◆ **YOUR INSTRUCTIONS**
Every line of the material that follows must be printed again exactly.
--
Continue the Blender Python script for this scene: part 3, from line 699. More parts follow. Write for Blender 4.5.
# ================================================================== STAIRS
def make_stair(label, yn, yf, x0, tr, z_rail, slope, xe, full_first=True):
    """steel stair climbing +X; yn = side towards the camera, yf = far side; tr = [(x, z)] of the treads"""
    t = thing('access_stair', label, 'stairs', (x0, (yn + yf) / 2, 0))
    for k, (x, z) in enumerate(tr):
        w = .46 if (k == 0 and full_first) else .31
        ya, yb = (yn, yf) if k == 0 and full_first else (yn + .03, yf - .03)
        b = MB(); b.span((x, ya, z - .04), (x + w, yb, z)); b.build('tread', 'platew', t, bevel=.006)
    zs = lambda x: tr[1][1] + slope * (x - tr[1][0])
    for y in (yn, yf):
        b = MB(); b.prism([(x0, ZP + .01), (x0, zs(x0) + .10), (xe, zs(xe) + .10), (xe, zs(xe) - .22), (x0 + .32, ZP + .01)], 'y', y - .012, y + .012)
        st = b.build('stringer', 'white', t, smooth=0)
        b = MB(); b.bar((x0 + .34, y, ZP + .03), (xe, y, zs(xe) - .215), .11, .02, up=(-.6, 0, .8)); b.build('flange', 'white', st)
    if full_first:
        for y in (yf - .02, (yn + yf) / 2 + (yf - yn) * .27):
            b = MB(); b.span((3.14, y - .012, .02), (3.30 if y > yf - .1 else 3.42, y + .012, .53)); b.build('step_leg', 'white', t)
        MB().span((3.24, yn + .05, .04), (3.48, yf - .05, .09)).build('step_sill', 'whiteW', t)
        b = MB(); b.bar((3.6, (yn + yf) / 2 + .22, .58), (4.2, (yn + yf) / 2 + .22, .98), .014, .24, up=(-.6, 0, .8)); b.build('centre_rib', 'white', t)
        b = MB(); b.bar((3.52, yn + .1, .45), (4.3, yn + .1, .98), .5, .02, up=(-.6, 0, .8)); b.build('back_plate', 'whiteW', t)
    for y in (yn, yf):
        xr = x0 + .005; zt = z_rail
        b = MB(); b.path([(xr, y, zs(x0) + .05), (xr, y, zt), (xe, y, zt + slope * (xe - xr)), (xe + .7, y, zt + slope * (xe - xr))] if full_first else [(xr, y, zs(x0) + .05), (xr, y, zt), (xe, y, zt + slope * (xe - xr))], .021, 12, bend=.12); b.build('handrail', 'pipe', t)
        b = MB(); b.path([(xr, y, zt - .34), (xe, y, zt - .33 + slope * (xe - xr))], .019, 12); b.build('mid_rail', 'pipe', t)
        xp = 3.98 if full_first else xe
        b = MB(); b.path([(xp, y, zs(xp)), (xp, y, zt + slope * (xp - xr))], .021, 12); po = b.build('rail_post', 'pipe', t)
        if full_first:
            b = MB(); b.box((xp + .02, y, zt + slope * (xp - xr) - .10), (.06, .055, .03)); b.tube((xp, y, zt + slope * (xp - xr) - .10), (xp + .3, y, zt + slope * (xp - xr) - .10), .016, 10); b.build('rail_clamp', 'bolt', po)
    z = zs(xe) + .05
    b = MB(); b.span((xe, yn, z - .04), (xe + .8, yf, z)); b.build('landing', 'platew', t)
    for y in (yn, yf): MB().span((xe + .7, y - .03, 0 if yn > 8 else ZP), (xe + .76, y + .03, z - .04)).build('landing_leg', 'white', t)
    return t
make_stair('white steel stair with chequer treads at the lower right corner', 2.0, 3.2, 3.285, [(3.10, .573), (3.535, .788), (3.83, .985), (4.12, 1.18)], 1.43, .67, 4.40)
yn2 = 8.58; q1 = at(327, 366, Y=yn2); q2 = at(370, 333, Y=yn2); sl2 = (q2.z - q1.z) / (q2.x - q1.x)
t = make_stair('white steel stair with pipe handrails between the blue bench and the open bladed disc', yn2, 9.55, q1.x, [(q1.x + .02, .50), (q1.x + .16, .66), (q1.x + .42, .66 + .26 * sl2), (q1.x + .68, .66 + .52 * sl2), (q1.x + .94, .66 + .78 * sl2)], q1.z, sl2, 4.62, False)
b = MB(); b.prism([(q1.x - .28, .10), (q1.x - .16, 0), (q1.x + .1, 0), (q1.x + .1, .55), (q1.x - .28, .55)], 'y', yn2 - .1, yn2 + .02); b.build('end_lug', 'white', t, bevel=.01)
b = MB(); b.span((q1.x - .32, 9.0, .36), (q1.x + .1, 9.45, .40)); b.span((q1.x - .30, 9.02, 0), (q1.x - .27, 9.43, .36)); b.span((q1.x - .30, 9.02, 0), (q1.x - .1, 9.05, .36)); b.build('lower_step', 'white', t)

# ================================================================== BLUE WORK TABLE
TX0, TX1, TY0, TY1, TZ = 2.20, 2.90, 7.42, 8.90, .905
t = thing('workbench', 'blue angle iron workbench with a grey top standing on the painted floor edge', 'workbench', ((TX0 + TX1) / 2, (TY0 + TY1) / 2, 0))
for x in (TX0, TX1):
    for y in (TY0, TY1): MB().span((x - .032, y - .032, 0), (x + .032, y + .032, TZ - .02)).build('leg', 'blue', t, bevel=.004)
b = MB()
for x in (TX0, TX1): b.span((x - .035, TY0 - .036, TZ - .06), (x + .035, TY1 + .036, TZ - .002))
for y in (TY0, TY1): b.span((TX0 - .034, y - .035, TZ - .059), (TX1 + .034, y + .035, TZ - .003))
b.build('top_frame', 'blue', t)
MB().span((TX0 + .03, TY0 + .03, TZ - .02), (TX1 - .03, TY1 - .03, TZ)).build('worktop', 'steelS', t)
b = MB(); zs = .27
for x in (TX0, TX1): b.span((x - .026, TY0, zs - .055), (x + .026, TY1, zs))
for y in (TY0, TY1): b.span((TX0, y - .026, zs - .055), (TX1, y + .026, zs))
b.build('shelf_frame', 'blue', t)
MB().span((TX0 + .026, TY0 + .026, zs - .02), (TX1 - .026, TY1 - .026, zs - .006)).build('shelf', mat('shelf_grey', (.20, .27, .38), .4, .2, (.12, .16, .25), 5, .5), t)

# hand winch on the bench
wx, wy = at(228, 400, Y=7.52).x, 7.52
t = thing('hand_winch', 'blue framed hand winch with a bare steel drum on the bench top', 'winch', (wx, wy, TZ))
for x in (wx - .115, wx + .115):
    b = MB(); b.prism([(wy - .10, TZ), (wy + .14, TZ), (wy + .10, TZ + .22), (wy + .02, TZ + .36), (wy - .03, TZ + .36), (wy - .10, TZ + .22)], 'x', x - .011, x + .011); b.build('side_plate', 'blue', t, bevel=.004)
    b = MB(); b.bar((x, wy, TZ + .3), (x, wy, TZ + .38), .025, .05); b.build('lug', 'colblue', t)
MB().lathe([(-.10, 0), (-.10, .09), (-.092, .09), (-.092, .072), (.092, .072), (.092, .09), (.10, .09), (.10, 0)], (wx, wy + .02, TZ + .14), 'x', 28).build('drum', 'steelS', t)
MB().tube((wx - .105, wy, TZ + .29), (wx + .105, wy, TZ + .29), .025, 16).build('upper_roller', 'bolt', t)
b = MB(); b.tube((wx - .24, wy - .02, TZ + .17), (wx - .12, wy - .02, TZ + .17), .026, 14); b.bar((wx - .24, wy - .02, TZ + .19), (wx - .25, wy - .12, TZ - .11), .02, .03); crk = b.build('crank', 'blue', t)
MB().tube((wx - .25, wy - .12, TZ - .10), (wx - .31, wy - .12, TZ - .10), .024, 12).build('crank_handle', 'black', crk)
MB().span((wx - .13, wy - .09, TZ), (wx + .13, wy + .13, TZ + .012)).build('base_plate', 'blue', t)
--
◆ **EXPECTED ANSWER**
Continue the Blender Python script for this scene: part 3, from line 699. More parts follow. Write for Blender 4.5.
# ================================================================== STAIRS
def make_stair(label, yn, yf, x0, tr, z_rail, slope, xe, full_first=True):
    """steel stair climbing +X; yn = side towards the camera, yf = far side; tr = [(x, z)] of the treads"""
    t = thing('access_stair', label, 'stairs', (x0, (yn + yf) / 2, 0))
    for k, (x, z) in enumerate(tr):
        w = .46 if (k == 0 and full_first) else .31
        ya, yb = (yn, yf) if k == 0 and full_first else (yn + .03, yf - .03)
        b = MB(); b.span((x, ya, z - .04), (x + w, yb, z)); b.build('tread', 'platew', t, bevel=.006)
    zs = lambda x: tr[1][1] + slope * (x - tr[1][0])
    for y in (yn, yf):
        b = MB(); b.prism([(x0, ZP + .01), (x0, zs(x0) + .10), (xe, zs(xe) + .10), (xe, zs(xe) - .22), (x0 + .32, ZP + .01)], 'y', y - .012, y + .012)
        st = b.build('stringer', 'white', t, smooth=0)
        b = MB(); b.bar((x0 + .34, y, ZP + .03), (xe, y, zs(xe) - .215), .11, .02, up=(-.6, 0, .8)); b.build('flange', 'white', st)
    if full_first:
        for y in (yf - .02, (yn + yf) / 2 + (yf - yn) * .27):
            b = MB(); b.span((3.14, y - .012, .02), (3.30 if y > yf - .1 else 3.42, y + .012, .53)); b.build('step_leg', 'white', t)
        MB().span((3.24, yn + .05, .04), (3.48, yf - .05, .09)).build('step_sill', 'whiteW', t)
        b = MB(); b.bar((3.6, (yn + yf) / 2 + .22, .58), (4.2, (yn + yf) / 2 + .22, .98), .014, .24, up=(-.6, 0, .8)); b.build('centre_rib', 'white', t)
        b = MB(); b.bar((3.52, yn + .1, .45), (4.3, yn + .1, .98), .5, .02, up=(-.6, 0, .8)); b.build('back_plate', 'whiteW', t)
    for y in (yn, yf):
        xr = x0 + .005; zt = z_rail
        b = MB(); b.path([(xr, y, zs(x0) + .05), (xr, y, zt), (xe, y, zt + slope * (xe - xr)), (xe + .7, y, zt + slope * (xe - xr))] if full_first else [(xr, y, zs(x0) + .05), (xr, y, zt), (xe, y, zt + slope * (xe - xr))], .021, 12, bend=.12); b.build('handrail', 'pipe', t)
        b = MB(); b.path([(xr, y, zt - .34), (xe, y, zt - .33 + slope * (xe - xr))], .019, 12); b.build('mid_rail', 'pipe', t)
        xp = 3.98 if full_first else xe
        b = MB(); b.path([(xp, y, zs(xp)), (xp, y, zt + slope * (xp - xr))], .021, 12); po = b.build('rail_post', 'pipe', t)
        if full_first:
            b = MB(); b.box((xp + .02, y, zt + slope * (xp - xr) - .10), (.06, .055, .03)); b.tube((xp, y, zt + slope * (xp - xr) - .10), (xp + .3, y, zt + slope * (xp - xr) - .10), .016, 10); b.build('rail_clamp', 'bolt', po)
    z = zs(xe) + .05
    b = MB(); b.span((xe, yn, z - .04), (xe + .8, yf, z)); b.build('landing', 'platew', t)
    for y in (yn, yf): MB().span((xe + .7, y - .03, 0 if yn > 8 else ZP), (xe + .76, y + .03, z - .04)).build('landing_leg', 'white', t)
    return t
make_stair('white steel stair with chequer treads at the lower right corner', 2.0, 3.2, 3.285, [(3.10, .573), (3.535, .788), (3.83, .985), (4.12, 1.18)], 1.43, .67, 4.40)
yn2 = 8.58; q1 = at(327, 366, Y=yn2); q2 = at(370, 333, Y=yn2); sl2 = (q2.z - q1.z) / (q2.x - q1.x)
t = make_stair('white steel stair with pipe handrails between the blue bench and the open bladed disc', yn2, 9.55, q1.x, [(q1.x + .02, .50), (q1.x + .16, .66), (q1.x + .42, .66 + .26 * sl2), (q1.x + .68, .66 + .52 * sl2), (q1.x + .94, .66 + .78 * sl2)], q1.z, sl2, 4.62, False)
b = MB(); b.prism([(q1.x - .28, .10), (q1.x - .16, 0), (q1.x + .1, 0), (q1.x + .1, .55), (q1.x - .28, .55)], 'y', yn2 - .1, yn2 + .02); b.build('end_lug', 'white', t, bevel=.01)
b = MB(); b.span((q1.x - .32, 9.0, .36), (q1.x + .1, 9.45, .40)); b.span((q1.x - .30, 9.02, 0), (q1.x - .27, 9.43, .36)); b.span((q1.x - .30, 9.02, 0), (q1.x - .1, 9.05, .36)); b.build('lower_step', 'white', t)

# ================================================================== BLUE WORK TABLE
TX0, TX1, TY0, TY1, TZ = 2.20, 2.90, 7.42, 8.90, .905
t = thing('workbench', 'blue angle iron workbench with a grey top standing on the painted floor edge', 'workbench', ((TX0 + TX1) / 2, (TY0 + TY1) / 2, 0))
for x in (TX0, TX1):
    for y in (TY0, TY1): MB().span((x - .032, y - .032, 0), (x + .032, y + .032, TZ - .02)).build('leg', 'blue', t, bevel=.004)
b = MB()
for x in (TX0, TX1): b.span((x - .035, TY0 - .036, TZ - .06), (x + .035, TY1 + .036, TZ - .002))
for y in (TY0, TY1): b.span((TX0 - .034, y - .035, TZ - .059), (TX1 + .034, y + .035, TZ - .003))
b.build('top_frame', 'blue', t)
MB().span((TX0 + .03, TY0 + .03, TZ - .02), (TX1 - .03, TY1 - .03, TZ)).build('worktop', 'steelS', t)
b = MB(); zs = .27
for x in (TX0, TX1): b.span((x - .026, TY0, zs - .055), (x + .026, TY1, zs))
for y in (TY0, TY1): b.span((TX0, y - .026, zs - .055), (TX1, y + .026, zs))
b.build('shelf_frame', 'blue', t)
MB().span((TX0 + .026, TY0 + .026, zs - .02), (TX1 - .026, TY1 - .026, zs - .006)).build('shelf', mat('shelf_grey', (.20, .27, .38), .4, .2, (.12, .16, .25), 5, .5), t)

# hand winch on the bench
wx, wy = at(228, 400, Y=7.52).x, 7.52
t = thing('hand_winch', 'blue framed hand winch with a bare steel drum on the bench top', 'winch', (wx, wy, TZ))
for x in (wx - .115, wx + .115):
    b = MB(); b.prism([(wy - .10, TZ), (wy + .14, TZ), (wy + .10, TZ + .22), (wy + .02, TZ + .36), (wy - .03, TZ + .36), (wy - .10, TZ + .22)], 'x', x - .011, x + .011); b.build('side_plate', 'blue', t, bevel=.004)
    b = MB(); b.bar((x, wy, TZ + .3), (x, wy, TZ + .38), .025, .05); b.build('lug', 'colblue', t)
MB().lathe([(-.10, 0), (-.10, .09), (-.092, .09), (-.092, .072), (.092, .072), (.092, .09), (.10, .09), (.10, 0)], (wx, wy + .02, TZ + .14), 'x', 28).build('drum', 'steelS', t)
MB().tube((wx - .105, wy, TZ + .29), (wx + .105, wy, TZ + .29), .025, 16).build('upper_roller', 'bolt', t)
b = MB(); b.tube((wx - .24, wy - .02, TZ + .17), (wx - .12, wy - .02, TZ + .17), .026, 14); b.bar((wx - .24, wy - .02, TZ + .19), (wx - .25, wy - .12, TZ - .11), .02, .03); crk = b.build('crank', 'blue', t)
MB().tube((wx - .25, wy - .12, TZ - .10), (wx - .31, wy - .12, TZ - .10), .024, 12).build('crank_handle', 'black', crk)
MB().span((wx - .13, wy - .09, TZ), (wx + .13, wy + .13, TZ + .012)).build('base_plate', 'blue', t)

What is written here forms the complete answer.